PROVO — A noted educator and a Korean humanitarian will be honored this week during Brigham Young University's August commencement exercises.
Neil Postman, chairman of the New York University School of Education's department of culture and communication, will receive an honorary doctorate of humane letters.
Hwang Keun Ok will be awarded a Presidential Citation for her service to orphans and the poor in Korea.
An academic processional starting at the parking lot of the Abraham Smoot Building at 3:15 p.m. Thursday will kick off the rites. Commencement will begin at 4 p.m.
Elder Richard G. Scott, a member of the Quorum of the Twelve Apostles of The Church of Jesus Christ of Latter-day Saints, is scheduled to conduct the exercises. He will be joined by BYU President Merrill J. Bateman.
Individual college convocations will start at 8 a.m. Friday in various locations on the Provo campus. Some 2,682 students are scheduled to receive degrees.
Also on Friday, Bateman and his wife, Marilyn, will greet graduates and their parents at a reception from 10:30 a.m. to noon in the BYU Museum of Art.

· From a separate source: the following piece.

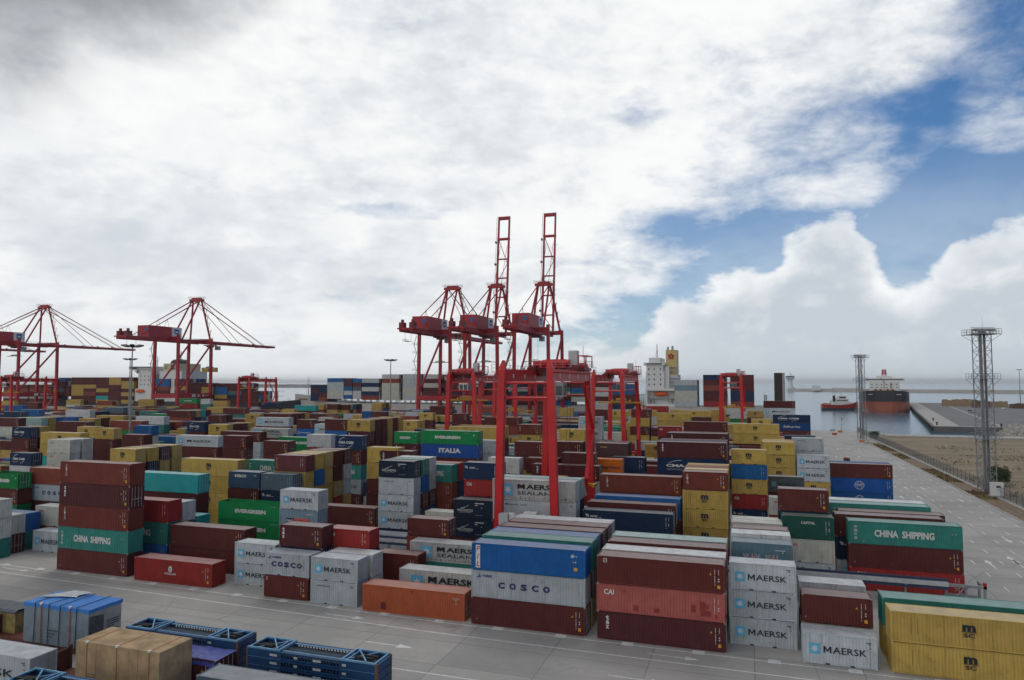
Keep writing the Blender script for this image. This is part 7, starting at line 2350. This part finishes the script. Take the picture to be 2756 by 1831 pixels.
s.add(vs, [(j * (nx + 1) + i, j * (nx + 1) + i + 1, (j + 1) * (nx + 1) + i + 1, (j + 1) * (nx + 1) + i) for j in range(nz) for i in range(nx)]); s.build('plastic_sheet', M_tarpg, tc_, fix=False)
s = MB(); vs = []
for j in range(12):
    for i in range(9):
        y = .1 + 1.5 * i / 8; z = .1 + 2.9 * j / 11 - .18 * i / 8; vs.append((8.03 + .07 * abs(mn.noise((y * 2.4, z * 1.6, 2))), y, z))
s.add(vs, [(j * 9 + i, j * 9 + i + 1, (j + 1) * 9 + i + 1, (j + 1) * 9 + i) for j in range(11) for i in range(8)]); s.build('black_sheet', mat('black_plastic', (.045, .05, .06), .3, var=.3, spec=.6, bump=.8), tc_, fix=False)
nx, ny = 46, 24; s = MB(); vs = []
for j in range(ny + 1):
    for i in range(nx + 1):
        x = -.08 + 8.16 * i / nx; y = -.08 + 3.76 * j / ny; vs.append((x, y, 3.70 + .05 * mn.noise((x * .9, y * 1.2, 7)) + .025 * mn.noise((x * 3, y * 2.4, 1)) - (.05 if i in (0, nx) or j in (0, ny) else 0)))
n1 = nx + 1; s.add(vs, [(j * n1 + i, j * n1 + i + 1, (j + 1) * n1 + i + 1, (j + 1) * n1 + i) for j in range(ny) for i in range(nx)])
edge = [(i, 0) for i in range(n1)] + [(nx, j) for j in range(1, ny + 1)] + [(i, ny) for i in range(nx - 1, -1, -1)] + [(0, j) for j in range(ny - 1, 0, -1)]
lo = len(s.v)
for i, j in edge:
    a, b_, c = s.v[j * n1 + i]; s.v.append((a, b_, c - .34 - .05 * mn.noise((a * 1.5, b_ * 1.5, 3))))
E_ = len(edge)
for q in range(E_):
    (i, j), (k_, l_) = edge[q], edge[(q + 1) % E_]; s.f.append((j * n1 + i, lo + q, lo + (q + 1) % E_, l_ * n1 + k_)); s.k.append(0)
s.build('blue_tarp', M_tarpb, tc_)
s = MB(); fl_ = [(.15, 1.4, 3.80), (2.1, 3.5, 3.95), (4.2, 3.66, 3.92), (3.6, 2.6, 3.82), (3.9, 2.2, 3.80), (2.5, 1.9, 3.84), (1.2, 1.5, 3.82)]
s.add(fl_, [(0, 6, 5), (0, 5, 1), (5, 3, 1), (5, 4, 3), (1, 3, 2)]); s.build('torn_flap', mat('pale_tarp_back', (.46, .49, .50), .6, var=.1), tc_)
for x in (1.35, 3.1, 4.5, 6.55):
    s = MB(); s.bar((x, -.12, .05), (x + .1, -.12, 3.74), .045); s.bar((x + .1, -.12, 3.77), (x + .05, 3.7, 3.77), .045); s.build('strap', M_rope, tc_)
for x in (2.25, 5.85):
    s = MB(); s.box(x - .04, x + .04, -.15, -.12, 0, 3.76); s.build('strap', M_strap, tc_); s = MB(); s.box(x - .12, x + .12, -.2, .05, 3.64, 3.80); s.build('edge_protector', M_white, tc_)
s = MB(); r = random.Random(2)
for i in range(6): s.box(8.01, 8.016, 1.95, 2.75 + .65 * r.random() if i else 3.4, 2.05 - .20 * i, 2.14 - .20 * i)
s.build('stencil_mark', K_ := flat('stencil_dark', (.06, .06, .06)), tc_)
s = TX(); s.Y = -.16
for i in range(3): s.rect(3.0, 4.4 - .3 * i, 1.35 - .3 * i, 1.43 - .3 * i, 0)
s.build('stencil_mark', K_, tc_, fix=False)
# yellowish crate under a dark cover
yc = thing('covered_crate', 'ochre crate under a dark grey ribbed cover at the left edge', 'crate', (-80.6, 51.8, .3))
s = MB(); s.box(0, 11.9, 0, 2.4, 0, 2.35); s.build('box_body', mat('ochre_board', (.27, .20, .07), .75, var=.25, dirt=.6, dirtc=(.07, .055, .03), streak=.4), yc)
s = MB(); vs = []
for j in range(9):
    for i in range(61):
        x = -.1 + 12.1 * i / 60; y = -.14 + 2.7 * j / 8; vs.append((x, y, 2.46 + .06 * (i % 4 == 0) + .05 * mn.noise((x, y, 5)) - (.14 if j in (0, 8) else 0)))
s.add(vs, [(j * 61 + i, j * 61 + i + 1, (j + 1) * 61 + i + 1, (j + 1) * 61 + i) for j in range(8) for i in range(60)]); s.box(-.1, 12.0, -.12, 2.52, 2.2, 2.36); s.build('cover', mat('dark_cover', (.075, .085, .10), .5, var=.2, spec=.5), yc)
# near containers
container('M', 12.19, 2.9, -67.7, 43.2, 0, 'pale grey container with big black letters, nearest at the bottom left corner', 'shipping containers on the near apron', True)
container('s', 12.19, 2.9, -40.4, 44.9, 0, 'slate container seen from above at the bottom edge, with ribbed roof', 'shipping containers on the near apron', False)
ot = container('x', 12.19, 2.75, -53.4, 47.9, 0, 'dark maroon container with crumpled violet-blue tarp instead of a roof', 'shipping containers on the near apron', True, open_top=True)
s = MB(); vs = []; nx, ny = 60, 18
for j in range(ny + 1):
    for i in range(nx + 1):
        x = -.03 + 12.25 * i / nx; y = -.05 + 2.54 * j / ny; d = .10 * abs(mn.noise((x * 1.3, y * 1.1, 8))) + .05 * abs(mn.noise((x * 3.1, y * 2.3, 2)))
        vs.append((x, y, 2.56 + d - (.45 + .1 * mn.noise((x, y, 1)) if j == 0 or i == nx * 2 else 0)))
s.add(vs, [(j * (nx + 1) + i, j * (nx + 1) + i + 1, (j + 1) * (nx + 1) + i + 1, (j + 1) * (nx + 1) + i) for j in range(ny) for i in range(nx)])
s.build('tarp', mat('violet_tarp', (.055, .075, .33), .45, var=.18, spec=.4, bump=.4), ot, fix=False)

# ------------------------------------------------------------------ sea air
hz = bpy.data.materials.new('sea_haze'); hz.use_nodes = True
g = NT(hz.node_tree); out = g.n('ShaderNodeOutputMaterial'); pv = g.n('ShaderNodeVolumePrincipled')
pv.inputs['Color'].default_value = (.92, .95, 1, 1); pv.inputs['Density'].default_value = .00005; pv.inputs['Anisotropy'].default_value = .45
g.t.links.new(pv.outputs[0], out.inputs['Volume'])
tag(MB().box(-31000, 31000, -700, 46000, -7.2, 135).build('haze', hz), kind='stuff')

Postman, a professor at NYU, has written 17 books and more than 200 articles for such distinguished publications as the Harvard Education Review, the New York Times Magazine and Time magazine.
Hwang Keun Ok was principal of the Song Jook Orphanage, where she organized the "Tender Apples" children's choir.
She later organized the Tender Apples Home, an orphanage dedicated to serving the poor. She raised 84 children over a period of 20 years.